Supplied data start
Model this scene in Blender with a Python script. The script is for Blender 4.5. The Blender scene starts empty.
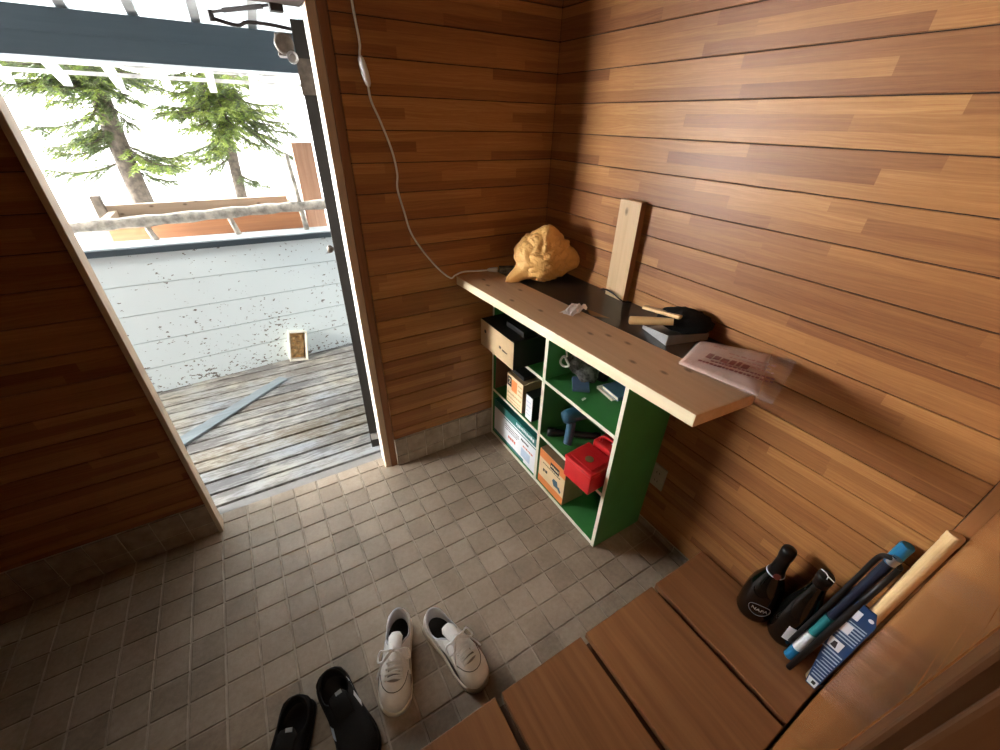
import bpy, bmesh, math, random
from mathutils import Vector, Matrix, noise

SC = bpy.context.scene
COL = SC.collection
PI = math.pi

# ------------------------------------------------------------------ camera, sky, sun, exposure
cam_data = bpy.data.cameras.new('camera')
cam = bpy.data.objects.new('camera', cam_data)
COL.objects.link(cam)
RC = [[0.8581283513, -0.5129639065, 0.0219946213],
      [-0.2566491716, -0.4656582524, -0.8469318714],
      [0.4446874582, 0.7211313491, -0.5312463099]]
m = Matrix(((RC[0][0], -RC[1][0], -RC[2][0], -1.20658597),
            (RC[0][1], -RC[1][1], -RC[2][1], -1.5842966),
            (RC[0][2], -RC[1][2], -RC[2][2], 1.53949989),
            (0, 0, 0, 1)))
cam.matrix_world = m
cam_data.sensor_width = 36.0
cam_data.sensor_fit = 'HORIZONTAL'
cam_data.lens = 405.28 / 1000 * 36.0
cam_data.clip_start = 0.01
cam_data.clip_end = 500
SC.camera = cam

world = bpy.data.worlds.new('overcast_sky')
SC.world = world
world.use_nodes = True
wt = world.node_tree
bg = wt.nodes['Background']


def wmath(op, a, b=0.0, c=0.0):
    x = wt.nodes.new('ShaderNodeMath')
    x.operation = op
    for k, v in enumerate((a, b, c)):
        if isinstance(v, bpy.types.NodeSocket):
            wt.links.new(v, x.inputs[k])
        else:
            x.inputs[k].default_value = v
    return x.outputs[0]


def wstep(v, lo, hi):
    x = wt.nodes.new('ShaderNodeMapRange')
    x.interpolation_type = 'SMOOTHSTEP'
    wt.links.new(v, x.inputs[0])
    x.inputs[1].default_value, x.inputs[2].default_value = lo, hi
    return x.outputs[0]


# pale even sky, with the bright hazy quarter low to the left of the porch
SKY, GLOW, HIGH = 2.8, 98.0, 13.0
wc = wt.nodes.new('ShaderNodeTexCoord')
ws = wt.nodes.new('ShaderNodeSeparateXYZ')
wt.links.new(wc.outputs['Generated'], ws.inputs[0])
az = wmath('ARCTAN2', wmath('MULTIPLY', ws.outputs[0], -1.0), ws.outputs[1])
el = wmath('ARCSINE', ws.outputs[2])
D = math.radians
g = wmath('MULTIPLY', wmath('MULTIPLY', wstep(az, D(16), D(27)), wstep(az, D(90), D(76))),
          wmath('MULTIPLY', wstep(el, D(-22), D(-14)), wstep(el, D(37), D(19))))
g2 = wmath('MULTIPLY', wmath('MULTIPLY', wstep(az, D(-35), D(-12)), wstep(az, D(92), D(72))),
           wmath('MULTIPLY', wstep(el, D(17), D(25)), wstep(el, D(60), D(46))))
wt.links.new(wmath('ADD', wmath('ADD', wmath('MULTIPLY', g, GLOW), wmath('MULTIPLY', g2, HIGH)), SKY), bg.inputs[1])
bg.inputs[0].default_value = (1.0, 0.985, 0.96, 1)

sun_d = bpy.data.lights.new('sun', 'SUN')
sun = bpy.data.objects.new('sun', sun_d)
COL.objects.link(sun)
sun_d.energy = 5.0
sun_d.color = (1.0, 0.93, 0.82)
sun_d.angle = math.radians(3)
sun.location = (-6, 0, 6)
sun.rotation_euler = Vector((0.90, 0.22, -0.42)).to_track_quat('-Z', 'Y').to_euler()

SC.view_settings.view_transform = 'Standard'
SC.view_settings.look = 'None'
SC.view_settings.gamma = 1
SC.view_settings.use_curve_mapping = False
SC.view_settings.exposure = 0.0
SC.cycles.use_denoising = True
SC.cycles.max_bounces = 12
SC.cycles.diffuse_bounces = 8
SC.cycles.sample_clamp_indirect = 12.0

# ------------------------------------------------------------------ helpers
rng = random.Random(7)


def link(o, parent=None):
    COL.objects.link(o)
    if parent is not None:
        o.parent = parent
    return o


def root(name, label, cat, loc=(0, 0, 0), rotz=0.0, group=None, rot=None):
    o = bpy.data.objects.new(name, None)
    o.empty_display_size = 0.05
    link(o)
    o.location = loc
    o.rotation_euler = rot if rot is not None else (0, 0, rotz)
    o['label'] = label
    o['category'] = cat
    if group:
        o['group'] = group
    return o


def tag(o, label, cat, group=None):
    o['label'] = label
    o['category'] = cat
    if group:
        o['group'] = group
    return o


def struct(o):
    o['kind'] = 'structure'
    return o


class MB:
    """collects shapes into one mesh"""

    def __init__(self):
        self.bm = bmesh.new()
        self.mi = 0

    def quad(self, *ps):
        vs = [self.bm.verts.new(p) for p in ps]
        f = self.bm.faces.new(vs)
        f.material_index = self.mi
        return f

    def hexa(self, lo, hi):
        """8 corner solid: lo = 4 pts (ccw from above), hi = 4 pts"""
        a = [self.bm.verts.new(p) for p in lo]
        b = [self.bm.verts.new(p) for p in hi]
        fs = [a[::-1], b] + [[a[i], a[(i + 1) % 4], b[(i + 1) % 4], b[i]] for i in range(4)]
        for f in fs:
            ff = self.bm.faces.new(f)
            ff.material_index = self.mi
        return self

    def box(self, x0, x1, y0, y1, z0, z1, M=None):
        P = [(x0, y0), (x1, y0), (x1, y1), (x0, y1)]
        lo = [Vector((x, y, z0)) for x, y in P]
        hi = [Vector((x, y, z1)) for x, y in P]
        if M is not None:
            lo = [M @ v for v in lo]
            hi = [M @ v for v in hi]
        return self.hexa(lo, hi)

    def prism(self, poly, z0, z1, M=None):
        lo = [Vector((x, y, z0)) for x, y in poly]
        hi = [Vector((x, y, z1)) for x, y in poly]
        if M is not None:
            lo = [M @ v for v in lo]
            hi = [M @ v for v in hi]
        a = [self.bm.verts.new(p) for p in lo]
        b = [self.bm.verts.new(p) for p in hi]
        n = len(poly)
        for f in [a[::-1], b] + [[a[i], a[(i + 1) % n], b[(i + 1) % n], b[i]] for i in range(n)]:
            ff = self.bm.faces.new(f)
            ff.material_index = self.mi
        return self

    def rings(self, rings, cap0=True, cap1=True, closed=False):
        vs = [[self.bm.verts.new(p) for p in r] for r in rings]
        n = len(rings[0])
        K = len(vs)
        for k in range(K if closed else K - 1):
            A, B = vs[k], vs[(k + 1) % K]
            for i in range(n):
                f = self.bm.faces.new((A[i], A[(i + 1) % n], B[(i + 1) % n], B[i]))
                f.material_index = self.mi
        if not closed:
            if cap0:
                self.bm.faces.new(vs[0][::-1]).material_index = self.mi
            if cap1:
                self.bm.faces.new(vs[-1]).material_index = self.mi
        return self

    def tube(self, pts, r, seg=8, cap=True, closed=False):
        pts = [Vector(p) for p in pts]
        n = len(pts)
        rr = r if isinstance(r, (list, tuple)) else [r] * n
        rings = []
        up = None
        for i, p in enumerate(pts):
            if closed:
                t = (pts[(i + 1) % n] - pts[i - 1]).normalized()
            else:
                t = (pts[min(i + 1, n - 1)] - pts[max(i - 1, 0)]).normalized()
            if up is None:
                up = Vector((0, 0, 1)) if abs(t.z) < 0.9 else Vector((1, 0, 0))
            a = t.cross(up)
            if a.length < 1e-6:
                a = t.orthogonal()
            a.normalize()
            b = a.cross(t).normalized()
            up = b
            rings.append([p + (a * math.cos(q) + b * math.sin(q)) * rr[i]
                          for q in [2 * PI * k / seg for k in range(seg)]])
        return self.rings(rings, cap, cap, closed)

    def lathe(self, prof, M=None, seg=24):
        """prof = [(r, z)...] round the z axis"""
        rings = []
        for r, z in prof:
            ring = [Vector((max(r, 1e-4) * math.cos(2 * PI * k / seg), max(r, 1e-4) * math.sin(2 * PI * k / seg), z))
                    for k in range(seg)]
            if M is not None:
                ring = [M @ v for v in ring]
            rings.append(ring)
        return self.rings(rings)

    def build(self, name, mat, parent=None, smooth=False, bevel=0.0, seg=2, loc=None, angle=40, subsurf=0):
        bmesh.ops.recalc_face_normals(self.bm, faces=self.bm.faces[:])
        me = bpy.data.meshes.new(name)
        self.bm.to_mesh(me)
        self.bm.free()
        mats = mat if isinstance(mat, (list, tuple)) else [mat]
        for q in mats:
            me.materials.append(q)
        o = bpy.data.objects.new(name, me)
        link(o, parent)
        if loc is not None:
            o.location = loc
        if bevel:
            b = o.modifiers.new('bevel', 'BEVEL')
            b.width = bevel
            b.segments = seg
            b.limit_method = 'ANGLE'
            b.angle_limit = math.radians(35)
        if subsurf:
            s = o.modifiers.new('subsurf', 'SUBSURF')
            s.levels = s.render_levels = subsurf
        if smooth:
            for p in me.polygons:
                p.use_smooth = True
        return o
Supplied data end
**The task**:
Give again, exactly, the lines from the start of the data through the one holding "PI = math.pi"; omit the pictures.

**Task response**:
Model this scene in Blender with a Python script. The script is for Blender 4.5. The Blender scene starts empty.
import bpy, bmesh, math, random
from mathutils import Vector, Matrix, noise

SC = bpy.context.scene
COL = SC.collection
PI = math.pi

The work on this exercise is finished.